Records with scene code
++++++++

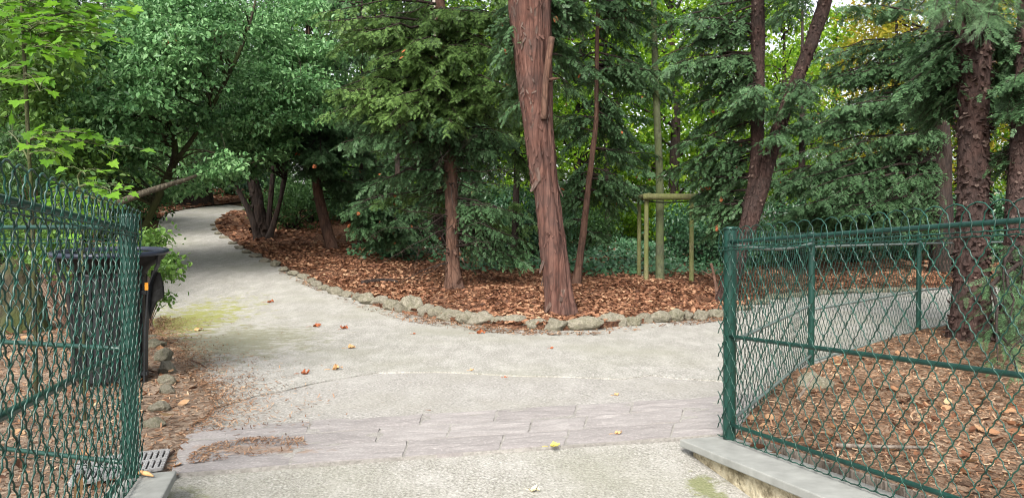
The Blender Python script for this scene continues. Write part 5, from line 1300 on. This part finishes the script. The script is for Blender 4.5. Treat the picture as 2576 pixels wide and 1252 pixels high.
clumpy = lambda x, y: np.clip(.55 + .9 * vnoise(np.c_[x * 1.1, y * 1.1, 0 * x]), .12, 1)
litter('leaf_fragments', bed_c, 26000, zb_c, CHIP, M['litter'], .045, 9, 19, lambda x, y: np.clip((19.5 - y) / 5, .25, 1), .3, .02)
litter('fallen_leaves', bed_c, 36000, zb_c, CURL, M['litter'], .07, 9, 19, lambda x, y: clumpy(x, y) * np.clip((19.5 - y) / 5, .25, 1), .45, .03)
litter('far_fallen_leaves', bed_c, 9000, zb_c, CURL, M['litter'], .14, 17, 32, clumpy, .45, .03)
litter('roadside_leaves', far_poly, 5000, zbed(.05), CURL, M['litter'], .16, 20, 44, clumpy, .45, .03)
litter('mulch_litter', bed_r, 26000, zb_r, CHIP, M['chips'], .042, 2, 11, lambda x, y: 1 + 0 * x, .3, .012)
litter('bed_leaf_litter', bed_r, 520, zb_r, CURL, M['litter_mix'], .066, 2, 11, clumpy, .6, .03)
litter('left_mulch_litter', bed_l, 17000, zb_l, CHIP, M['chips'], .042, 2, 11, lambda x, y: 1 + 0 * x, .3, .01)
litter('left_leaf_litter', bed_l, 900, zb_l, CURL, M['litter_mix'], .066, 2, 16, clumpy, .6, .03)
# chips washed out along the path edges
edge_l = gp([(430, 870), (450, 900), (470, 940), (520, 985), (555, 1010), (540, 1040), (500, 1080), (450, 1085), (420, 1000), (400, 880)])
bl = np.array(gp([(400, 800), (392, 845), (440, 880), (470, 930), (500, 955), (535, 990), (545, 1020), (505, 1065), (470, 1092)])); bl = densify(bl, .01, closed=False)
P = bl[RNG.integers(0, len(bl), 9000)] + np.c_[RNG.exponential(.2, 9000) - .03, RNG.normal(size=9000) * .06]; m_ = len(P)
mb = MB(); add_leaves(mb, CHIP, np.c_[P, T(P[:, 0], P[:, 1]) + .016 + .006 * RNG.random(m_)], unit(m_) * [1, 1, .2], nrm(np.array([0, 0, 1.0]) + RNG.normal(size=(m_, 3)) * .2), .034 * RNG.uniform(.4, 1.3, m_))
tag(mb.build('strewn_mulch', M['chips']), kind='stuff')
er = gp([(700, 690), (860, 760), (1000, 806), (1110, 826), (1300, 846), (1500, 846), (1700, 824), (1850, 806), (1850, 790), (1500, 825), (1280, 826), (1100, 803), (900, 765), (720, 680)])
litter('kerb_debris', er, 2600, lambda x, y: T(x, y) + .018, CHIP, M['chips'], .06, 2, 22, lambda x, y: clumpy(x, y), .25, .006)
td = gp([(540, 1125), (640, 1110), (760, 1112), (780, 1135), (700, 1150), (560, 1170), (470, 1180), (480, 1150)])
litter('threshold_debris', td, 900, lambda x, y: T(x, y) + .027, CHIP, M['chips'], .026, 2, 9, lambda x, y: clumpy(x * 3, y * 3), .2, .004)
# ivy carpet
IV = (t_leaf(.8, .9, .06, .12))
ivy_poly = gp([(860, 655), (960, 668), (1060, 668), (1170, 690), (1340, 690), (1480, 704), (1600, 705), (1780, 700), (1900, 690), (1900, 640), (1760, 605), (1560, 592), (1380, 610), (1100, 622), (900, 622)])
P = scatter(ivy_poly, 15000, 9, 34, lambda x, y: np.clip(.7 + .6 * vnoise(np.c_[x * .8, y * .8, 0 * x]), .2, 1))
z = zb_c(P[:, 0], P[:, 1]); hh = RNG.random(len(P)) ** 1.5 * .16 + .02; mb = MB()
add_leaves(mb, IV, np.c_[P, z + hh], unit(len(P)) + [0, -.4, -.2], nrm(np.array([0, -.5, 1.0]) + RNG.normal(size=(len(P), 3)) * .4), .1 * RNG.uniform(.6, 1.3, len(P)))
tag(mb.build('ivy_ground_cover', M['ivy']), kind='stuff')

# ================================================================== LIGHT, SKY, CAMERA
SUN_EL, SUN_AZ = 42, -163            # azimuth measured from +y (view direction) towards +x
w = bpy.data.worlds.new('World'); SC.world = w; w.use_nodes = True
nt = w.node_tree; nt.nodes.clear()
sky = nt.nodes.new('ShaderNodeTexSky'); sky.sky_type = 'NISHITA'; sky.sun_disc = False; sky.sun_elevation = rad(SUN_EL); sky.sun_rotation = rad(SUN_AZ)
sky.air_density = 1.2; sky.dust_density = 4.0; sky.ozone_density = 1.0
bg = nt.nodes.new('ShaderNodeBackground'); bg.inputs[1].default_value = .14
ou = nt.nodes.new('ShaderNodeOutputWorld'); hs = nt.nodes.new('ShaderNodeHueSaturation'); hs.inputs['Saturation'].default_value = .28; hs.inputs['Value'].default_value = 1.0
nt.links.new(sky.outputs[0], hs.inputs['Color']); nt.links.new(hs.outputs[0], bg.inputs[0]); nt.links.new(bg.outputs[0], ou.inputs[0])
sd = bpy.data.lights.new('sun', 'SUN'); sd.energy = 2.3; sd.angle = rad(26); sd.color = (1, .95, .87)
so = bpy.data.objects.new('sun', sd); COL.objects.link(so)
dv = Vector((math.sin(rad(SUN_AZ)) * math.cos(rad(SUN_EL)), math.cos(rad(SUN_AZ)) * math.cos(rad(SUN_EL)), math.sin(rad(SUN_EL))))
so.rotation_euler = dv.to_track_quat('Z', 'Y').to_euler(); so.location = (0, 0, 30)
cam = bpy.data.cameras.new('camera'); co = bpy.data.objects.new('camera', cam); COL.objects.link(co); SC.camera = co
cam.sensor_width = 36; cam.sensor_fit = 'HORIZONTAL'; cam.lens = 36 * FPX / 2576; cam.clip_end = 600; cam.clip_start = .05
co.location = (0, 0, EYE); co.rotation_euler = (PI / 2 - PITCH, 0, 0)
vs = SC.view_settings; vs.view_transform = 'Standard'; vs.look = 'None'; vs.gamma = 1; vs.exposure = 1.25
SC.cycles.filter_width = 1.1; SC.cycles.max_bounces = 6; SC.cycles.diffuse_bounces = 3; SC.cycles.transmission_bounces = 3; SC.cycles.use_denoising = True
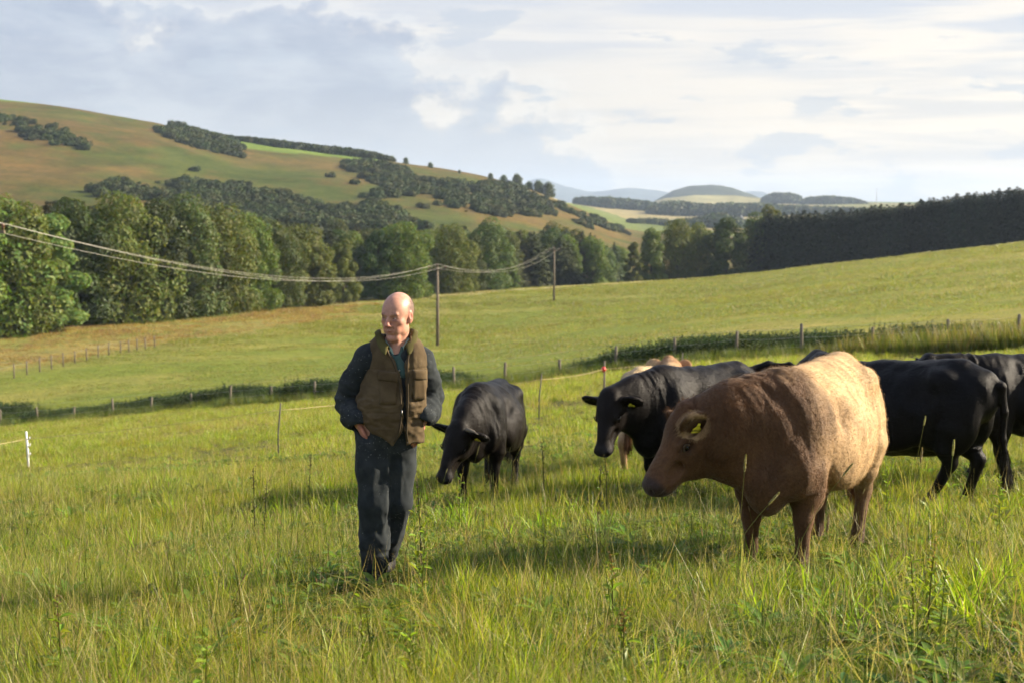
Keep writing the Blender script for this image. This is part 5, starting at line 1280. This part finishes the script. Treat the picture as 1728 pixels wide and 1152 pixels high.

++++++++

To be done
Write out all the entries exactly, except for the pictures.

Exercise output
The Blender Python script for this scene continues. Write part 5, from line 1300 on. This part finishes the script. The script is for Blender 4.5. Treat the picture as 2576 pixels wide and 1252 pixels high.
clumpy = lambda x, y: np.clip(.55 + .9 * vnoise(np.c_[x * 1.1, y * 1.1, 0 * x]), .12, 1)
litter('leaf_fragments', bed_c, 26000, zb_c, CHIP, M['litter'], .045, 9, 19, lambda x, y: np.clip((19.5 - y) / 5, .25, 1), .3, .02)
litter('fallen_leaves', bed_c, 36000, zb_c, CURL, M['litter'], .07, 9, 19, lambda x, y: clumpy(x, y) * np.clip((19.5 - y) / 5, .25, 1), .45, .03)
litter('far_fallen_leaves', bed_c, 9000, zb_c, CURL, M['litter'], .14, 17, 32, clumpy, .45, .03)
litter('roadside_leaves', far_poly, 5000, zbed(.05), CURL, M['litter'], .16, 20, 44, clumpy, .45, .03)
litter('mulch_litter', bed_r, 26000, zb_r, CHIP, M['chips'], .042, 2, 11, lambda x, y: 1 + 0 * x, .3, .012)
litter('bed_leaf_litter', bed_r, 520, zb_r, CURL, M['litter_mix'], .066, 2, 11, clumpy, .6, .03)
litter('left_mulch_litter', bed_l, 17000, zb_l, CHIP, M['chips'], .042, 2, 11, lambda x, y: 1 + 0 * x, .3, .01)
litter('left_leaf_litter', bed_l, 900, zb_l, CURL, M['litter_mix'], .066, 2, 16, clumpy, .6, .03)
# chips washed out along the path edges
edge_l = gp([(430, 870), (450, 900), (470, 940), (520, 985), (555, 1010), (540, 1040), (500, 1080), (450, 1085), (420, 1000), (400, 880)])
bl = np.array(gp([(400, 800), (392, 845), (440, 880), (470, 930), (500, 955), (535, 990), (545, 1020), (505, 1065), (470, 1092)])); bl = densify(bl, .01, closed=False)
P = bl[RNG.integers(0, len(bl), 9000)] + np.c_[RNG.exponential(.2, 9000) - .03, RNG.normal(size=9000) * .06]; m_ = len(P)
mb = MB(); add_leaves(mb, CHIP, np.c_[P, T(P[:, 0], P[:, 1]) + .016 + .006 * RNG.random(m_)], unit(m_) * [1, 1, .2], nrm(np.array([0, 0, 1.0]) + RNG.normal(size=(m_, 3)) * .2), .034 * RNG.uniform(.4, 1.3, m_))
tag(mb.build('strewn_mulch', M['chips']), kind='stuff')
er = gp([(700, 690), (860, 760), (1000, 806), (1110, 826), (1300, 846), (1500, 846), (1700, 824), (1850, 806), (1850, 790), (1500, 825), (1280, 826), (1100, 803), (900, 765), (720, 680)])
litter('kerb_debris', er, 2600, lambda x, y: T(x, y) + .018, CHIP, M['chips'], .06, 2, 22, lambda x, y: clumpy(x, y), .25, .006)
td = gp([(540, 1125), (640, 1110), (760, 1112), (780, 1135), (700, 1150), (560, 1170), (470, 1180), (480, 1150)])
litter('threshold_debris', td, 900, lambda x, y: T(x, y) + .027, CHIP, M['chips'], .026, 2, 9, lambda x, y: clumpy(x * 3, y * 3), .2, .004)
# ivy carpet
IV = (t_leaf(.8, .9, .06, .12))
ivy_poly = gp([(860, 655), (960, 668), (1060, 668), (1170, 690), (1340, 690), (1480, 704), (1600, 705), (1780, 700), (1900, 690), (1900, 640), (1760, 605), (1560, 592), (1380, 610), (1100, 622), (900, 622)])
P = scatter(ivy_poly, 15000, 9, 34, lambda x, y: np.clip(.7 + .6 * vnoise(np.c_[x * .8, y * .8, 0 * x]), .2, 1))
z = zb_c(P[:, 0], P[:, 1]); hh = RNG.random(len(P)) ** 1.5 * .16 + .02; mb = MB()
add_leaves(mb, IV, np.c_[P, z + hh], unit(len(P)) + [0, -.4, -.2], nrm(np.array([0, -.5, 1.0]) + RNG.normal(size=(len(P), 3)) * .4), .1 * RNG.uniform(.6, 1.3, len(P)))
tag(mb.build('ivy_ground_cover', M['ivy']), kind='stuff')

# ================================================================== LIGHT, SKY, CAMERA
SUN_EL, SUN_AZ = 42, -163            # azimuth measured from +y (view direction) towards +x
w = bpy.data.worlds.new('World'); SC.world = w; w.use_nodes = True
nt = w.node_tree; nt.nodes.clear()
sky = nt.nodes.new('ShaderNodeTexSky'); sky.sky_type = 'NISHITA'; sky.sun_disc = False; sky.sun_elevation = rad(SUN_EL); sky.sun_rotation = rad(SUN_AZ)
sky.air_density = 1.2; sky.dust_density = 4.0; sky.ozone_density = 1.0
bg = nt.nodes.new('ShaderNodeBackground'); bg.inputs[1].default_value = .14
ou = nt.nodes.new('ShaderNodeOutputWorld'); hs = nt.nodes.new('ShaderNodeHueSaturation'); hs.inputs['Saturation'].default_value = .28; hs.inputs['Value'].default_value = 1.0
nt.links.new(sky.outputs[0], hs.inputs['Color']); nt.links.new(hs.outputs[0], bg.inputs[0]); nt.links.new(bg.outputs[0], ou.inputs[0])
sd = bpy.data.lights.new('sun', 'SUN'); sd.energy = 2.3; sd.angle = rad(26); sd.color = (1, .95, .87)
so = bpy.data.objects.new('sun', sd); COL.objects.link(so)
dv = Vector((math.sin(rad(SUN_AZ)) * math.cos(rad(SUN_EL)), math.cos(rad(SUN_AZ)) * math.cos(rad(SUN_EL)), math.sin(rad(SUN_EL))))
so.rotation_euler = dv.to_track_quat('Z', 'Y').to_euler(); so.location = (0, 0, 30)
cam = bpy.data.cameras.new('camera'); co = bpy.data.objects.new('camera', cam); COL.objects.link(co); SC.camera = co
cam.sensor_width = 36; cam.sensor_fit = 'HORIZONTAL'; cam.lens = 36 * FPX / 2576; cam.clip_end = 600; cam.clip_start = .05
co.location = (0, 0, EYE); co.rotation_euler = (PI / 2 - PITCH, 0, 0)
vs = SC.view_settings; vs.view_transform = 'Standard'; vs.look = 'None'; vs.gamma = 1; vs.exposure = 1.25
SC.cycles.filter_width = 1.1; SC.cycles.max_bounces = 6; SC.cycles.diffuse_bounces = 3; SC.cycles.transmission_bounces = 3; SC.cycles.use_denoising = True
Keep writing the Blender script for this image. This is part 5, starting at line 1280. This part finishes the script. Treat the picture as 1728 pixels wide and 1152 pixels high.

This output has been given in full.